Tag Archives: Saint Isidore the Worker

The gift of the land

Today is the feast of Saint Isidore the Farmworker, who lived and worked the land near Madrid.

Not much is known about his life but maybe what is important about him for us is his work on the land.

Procession, San Isidro La Cueva, 2013

Procession, San Isidro La Cueva, 2013

He was a farmworker – so poor that he worked for a landowner, as so many people do these days in places like Honduras.

Some campesinos here don’t have enough money to buy land, or the land is overpriced, or large landowners buy up most of the land and use it for grazing cattle or growing cash crops. All too often those who work the land don’t have access to land where they can grown corn and beans for their families.

A few decades ago, the Guatemalan bishops wrote a prophetic pastoral letter, The Cry of the Land. Here are a few excerpts.

We belong to the earth (Gen 2:7) and it belongs to us because when the Lord created us, he charged us to till it and care for it (Gen 2:15). Thus, work in agriculture appears the quintessential task by which we situate ourselves in the world and before God.

Many scriptural texts express joy at the fruit of our fatiguing labor on the land and our thanksgiving for God’s blessing. When the land bears a crop, we know that God blesses us (Ps 67:7; 85:13)….

The land does not belong to us, but to God, and what each calls property is in reality the portion needed to live. ‘The land and all in it, the world and those who inhabit it, belong to God” (Ps 24:1)….

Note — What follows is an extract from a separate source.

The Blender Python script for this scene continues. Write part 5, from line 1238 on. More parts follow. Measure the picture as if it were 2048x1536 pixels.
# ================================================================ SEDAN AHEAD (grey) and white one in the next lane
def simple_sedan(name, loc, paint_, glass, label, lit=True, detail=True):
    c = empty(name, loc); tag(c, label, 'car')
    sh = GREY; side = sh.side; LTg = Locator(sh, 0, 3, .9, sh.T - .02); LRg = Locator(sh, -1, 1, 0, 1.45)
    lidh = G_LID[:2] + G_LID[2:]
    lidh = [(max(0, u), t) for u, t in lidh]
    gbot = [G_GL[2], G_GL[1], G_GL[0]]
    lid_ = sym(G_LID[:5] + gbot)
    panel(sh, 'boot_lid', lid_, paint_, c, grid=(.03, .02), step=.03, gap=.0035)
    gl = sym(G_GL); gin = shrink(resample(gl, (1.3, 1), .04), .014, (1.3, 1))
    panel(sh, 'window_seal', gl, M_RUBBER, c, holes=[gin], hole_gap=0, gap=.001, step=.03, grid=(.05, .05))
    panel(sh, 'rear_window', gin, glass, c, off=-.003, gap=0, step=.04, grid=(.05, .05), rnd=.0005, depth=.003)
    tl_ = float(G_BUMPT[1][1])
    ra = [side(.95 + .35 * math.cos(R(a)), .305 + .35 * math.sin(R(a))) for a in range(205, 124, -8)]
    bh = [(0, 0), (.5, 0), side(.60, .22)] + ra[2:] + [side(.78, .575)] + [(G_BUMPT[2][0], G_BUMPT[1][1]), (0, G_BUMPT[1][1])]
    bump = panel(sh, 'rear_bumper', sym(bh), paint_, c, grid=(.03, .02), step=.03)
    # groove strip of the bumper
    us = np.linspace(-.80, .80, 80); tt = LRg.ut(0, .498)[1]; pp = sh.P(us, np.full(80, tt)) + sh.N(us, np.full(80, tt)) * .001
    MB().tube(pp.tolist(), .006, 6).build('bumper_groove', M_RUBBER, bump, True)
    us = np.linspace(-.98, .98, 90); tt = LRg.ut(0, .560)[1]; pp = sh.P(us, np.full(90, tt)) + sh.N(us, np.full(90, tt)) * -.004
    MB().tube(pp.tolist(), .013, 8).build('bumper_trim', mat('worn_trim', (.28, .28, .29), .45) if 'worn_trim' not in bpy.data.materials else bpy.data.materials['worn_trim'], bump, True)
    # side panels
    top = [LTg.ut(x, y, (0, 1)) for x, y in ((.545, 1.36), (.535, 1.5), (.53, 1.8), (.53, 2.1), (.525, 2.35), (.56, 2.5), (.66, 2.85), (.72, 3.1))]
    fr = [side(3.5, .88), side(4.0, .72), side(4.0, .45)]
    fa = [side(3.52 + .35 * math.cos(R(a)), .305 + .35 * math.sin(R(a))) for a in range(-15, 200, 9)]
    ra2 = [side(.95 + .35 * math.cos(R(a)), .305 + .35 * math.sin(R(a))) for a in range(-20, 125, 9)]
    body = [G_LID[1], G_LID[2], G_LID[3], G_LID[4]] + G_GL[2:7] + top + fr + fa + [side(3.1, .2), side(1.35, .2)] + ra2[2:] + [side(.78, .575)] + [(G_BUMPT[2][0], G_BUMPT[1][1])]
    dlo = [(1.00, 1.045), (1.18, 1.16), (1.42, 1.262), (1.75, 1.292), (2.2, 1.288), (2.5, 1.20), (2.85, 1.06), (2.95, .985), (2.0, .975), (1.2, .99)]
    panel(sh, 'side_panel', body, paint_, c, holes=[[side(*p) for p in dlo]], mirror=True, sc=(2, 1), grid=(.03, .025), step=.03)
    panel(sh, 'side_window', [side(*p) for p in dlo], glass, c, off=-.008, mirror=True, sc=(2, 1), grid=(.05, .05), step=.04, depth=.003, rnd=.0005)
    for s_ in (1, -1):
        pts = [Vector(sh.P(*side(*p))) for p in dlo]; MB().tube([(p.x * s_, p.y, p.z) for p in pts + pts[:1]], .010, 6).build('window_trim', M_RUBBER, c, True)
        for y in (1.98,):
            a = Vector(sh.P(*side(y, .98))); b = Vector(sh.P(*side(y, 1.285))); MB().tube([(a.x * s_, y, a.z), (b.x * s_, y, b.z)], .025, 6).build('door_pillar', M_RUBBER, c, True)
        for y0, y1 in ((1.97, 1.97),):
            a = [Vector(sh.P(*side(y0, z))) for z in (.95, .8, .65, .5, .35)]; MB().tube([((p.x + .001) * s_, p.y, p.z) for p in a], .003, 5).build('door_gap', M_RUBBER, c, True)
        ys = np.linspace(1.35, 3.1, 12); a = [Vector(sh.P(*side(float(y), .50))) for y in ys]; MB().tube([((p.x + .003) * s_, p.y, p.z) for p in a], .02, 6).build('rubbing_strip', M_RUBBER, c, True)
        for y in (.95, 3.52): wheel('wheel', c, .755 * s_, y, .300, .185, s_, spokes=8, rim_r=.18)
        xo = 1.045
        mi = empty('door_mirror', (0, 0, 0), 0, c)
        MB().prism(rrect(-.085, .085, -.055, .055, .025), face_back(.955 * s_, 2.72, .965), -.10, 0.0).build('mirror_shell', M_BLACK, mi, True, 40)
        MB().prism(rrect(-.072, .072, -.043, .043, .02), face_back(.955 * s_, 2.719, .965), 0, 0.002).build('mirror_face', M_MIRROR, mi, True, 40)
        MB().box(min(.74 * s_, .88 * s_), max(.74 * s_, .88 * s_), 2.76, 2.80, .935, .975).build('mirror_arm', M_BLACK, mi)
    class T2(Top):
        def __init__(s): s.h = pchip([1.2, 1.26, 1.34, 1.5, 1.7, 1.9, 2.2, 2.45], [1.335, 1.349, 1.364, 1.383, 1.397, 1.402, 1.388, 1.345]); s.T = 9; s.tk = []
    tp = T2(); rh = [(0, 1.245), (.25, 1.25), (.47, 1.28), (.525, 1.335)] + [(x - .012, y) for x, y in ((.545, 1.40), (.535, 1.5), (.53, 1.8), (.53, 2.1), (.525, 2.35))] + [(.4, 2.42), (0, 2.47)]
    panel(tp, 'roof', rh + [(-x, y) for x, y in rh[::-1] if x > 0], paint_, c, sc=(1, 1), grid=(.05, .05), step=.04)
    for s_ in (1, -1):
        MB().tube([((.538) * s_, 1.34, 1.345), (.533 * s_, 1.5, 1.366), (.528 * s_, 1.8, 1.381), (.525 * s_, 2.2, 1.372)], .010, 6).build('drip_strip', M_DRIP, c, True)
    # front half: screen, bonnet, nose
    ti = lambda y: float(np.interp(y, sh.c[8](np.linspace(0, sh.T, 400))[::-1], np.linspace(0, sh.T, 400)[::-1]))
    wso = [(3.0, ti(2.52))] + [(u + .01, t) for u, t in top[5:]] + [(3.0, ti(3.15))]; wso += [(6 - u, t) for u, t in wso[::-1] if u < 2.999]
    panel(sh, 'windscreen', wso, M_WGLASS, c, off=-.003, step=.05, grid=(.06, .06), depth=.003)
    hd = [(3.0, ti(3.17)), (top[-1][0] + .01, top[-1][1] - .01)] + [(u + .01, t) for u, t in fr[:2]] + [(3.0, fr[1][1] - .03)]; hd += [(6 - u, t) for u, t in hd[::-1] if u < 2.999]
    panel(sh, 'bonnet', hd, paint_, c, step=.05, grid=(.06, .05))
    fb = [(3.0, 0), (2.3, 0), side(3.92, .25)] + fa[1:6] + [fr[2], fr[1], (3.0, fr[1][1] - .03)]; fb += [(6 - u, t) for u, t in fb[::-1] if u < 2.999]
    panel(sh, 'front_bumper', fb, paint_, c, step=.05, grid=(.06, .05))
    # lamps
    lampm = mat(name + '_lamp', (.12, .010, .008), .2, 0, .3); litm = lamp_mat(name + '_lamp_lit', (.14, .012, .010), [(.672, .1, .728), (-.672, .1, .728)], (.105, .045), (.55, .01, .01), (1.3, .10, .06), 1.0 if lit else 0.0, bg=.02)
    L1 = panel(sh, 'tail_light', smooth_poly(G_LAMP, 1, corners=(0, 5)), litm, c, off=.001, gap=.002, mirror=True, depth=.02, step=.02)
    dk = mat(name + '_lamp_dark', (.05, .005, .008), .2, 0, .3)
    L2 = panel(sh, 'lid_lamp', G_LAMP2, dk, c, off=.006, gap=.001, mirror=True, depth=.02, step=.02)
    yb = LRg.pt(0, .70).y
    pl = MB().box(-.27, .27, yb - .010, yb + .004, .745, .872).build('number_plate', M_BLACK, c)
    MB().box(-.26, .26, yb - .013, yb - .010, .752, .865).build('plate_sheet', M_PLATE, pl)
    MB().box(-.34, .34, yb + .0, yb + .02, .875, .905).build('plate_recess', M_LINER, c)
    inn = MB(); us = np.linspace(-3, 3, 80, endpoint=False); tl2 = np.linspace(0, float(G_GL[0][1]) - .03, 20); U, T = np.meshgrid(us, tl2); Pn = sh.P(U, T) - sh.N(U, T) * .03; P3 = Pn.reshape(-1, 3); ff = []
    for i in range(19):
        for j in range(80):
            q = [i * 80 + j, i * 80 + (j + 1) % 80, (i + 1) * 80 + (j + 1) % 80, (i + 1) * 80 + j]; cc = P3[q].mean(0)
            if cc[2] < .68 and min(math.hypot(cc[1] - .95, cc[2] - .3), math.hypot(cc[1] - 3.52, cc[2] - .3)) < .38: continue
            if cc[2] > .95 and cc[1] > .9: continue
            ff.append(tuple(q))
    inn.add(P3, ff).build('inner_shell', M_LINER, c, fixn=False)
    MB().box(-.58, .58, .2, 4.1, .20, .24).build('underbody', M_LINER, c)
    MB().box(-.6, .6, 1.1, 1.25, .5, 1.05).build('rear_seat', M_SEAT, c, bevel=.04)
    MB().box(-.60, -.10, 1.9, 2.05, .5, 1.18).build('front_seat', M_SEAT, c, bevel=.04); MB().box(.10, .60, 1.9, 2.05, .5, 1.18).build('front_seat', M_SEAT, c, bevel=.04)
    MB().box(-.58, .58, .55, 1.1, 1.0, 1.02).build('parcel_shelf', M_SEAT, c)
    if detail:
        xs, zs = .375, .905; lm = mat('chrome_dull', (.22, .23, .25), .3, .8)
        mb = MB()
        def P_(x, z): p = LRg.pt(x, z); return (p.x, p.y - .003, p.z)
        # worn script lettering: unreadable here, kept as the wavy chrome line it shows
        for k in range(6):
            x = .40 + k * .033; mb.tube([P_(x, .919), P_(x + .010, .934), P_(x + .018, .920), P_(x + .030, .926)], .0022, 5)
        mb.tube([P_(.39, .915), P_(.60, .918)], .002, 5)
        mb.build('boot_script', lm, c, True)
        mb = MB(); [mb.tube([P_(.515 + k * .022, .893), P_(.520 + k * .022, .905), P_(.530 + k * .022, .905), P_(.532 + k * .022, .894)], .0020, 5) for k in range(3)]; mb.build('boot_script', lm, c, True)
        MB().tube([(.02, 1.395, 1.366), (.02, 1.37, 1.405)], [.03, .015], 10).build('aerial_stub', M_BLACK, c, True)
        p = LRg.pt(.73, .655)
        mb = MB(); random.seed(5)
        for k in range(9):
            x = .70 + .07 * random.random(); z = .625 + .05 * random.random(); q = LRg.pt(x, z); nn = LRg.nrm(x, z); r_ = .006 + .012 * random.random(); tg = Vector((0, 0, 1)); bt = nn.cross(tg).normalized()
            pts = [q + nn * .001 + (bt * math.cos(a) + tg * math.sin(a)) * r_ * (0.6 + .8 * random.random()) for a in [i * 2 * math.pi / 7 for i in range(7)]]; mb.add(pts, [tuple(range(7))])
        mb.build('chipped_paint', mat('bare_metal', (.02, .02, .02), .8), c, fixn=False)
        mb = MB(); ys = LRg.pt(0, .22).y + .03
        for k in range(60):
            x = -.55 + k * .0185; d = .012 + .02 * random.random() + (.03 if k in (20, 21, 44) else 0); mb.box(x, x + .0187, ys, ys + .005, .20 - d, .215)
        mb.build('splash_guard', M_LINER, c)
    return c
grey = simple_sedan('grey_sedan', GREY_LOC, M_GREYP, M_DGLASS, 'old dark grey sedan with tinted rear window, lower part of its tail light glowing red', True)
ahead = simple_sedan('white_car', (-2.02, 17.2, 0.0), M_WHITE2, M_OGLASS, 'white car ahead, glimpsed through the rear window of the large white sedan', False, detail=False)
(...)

In Recife, Brazil, [Pope] John Paul II told the farmers: “The land is a gift from God, a gift for all human beings, men and women, who are called to be united in a single family and related to one another in a fraternal spirit. Therefore, it is not legitimate, because it is not according to God’s design, to use this gift so that its fruits benefit only a few, excluding others, who form the immense majority.”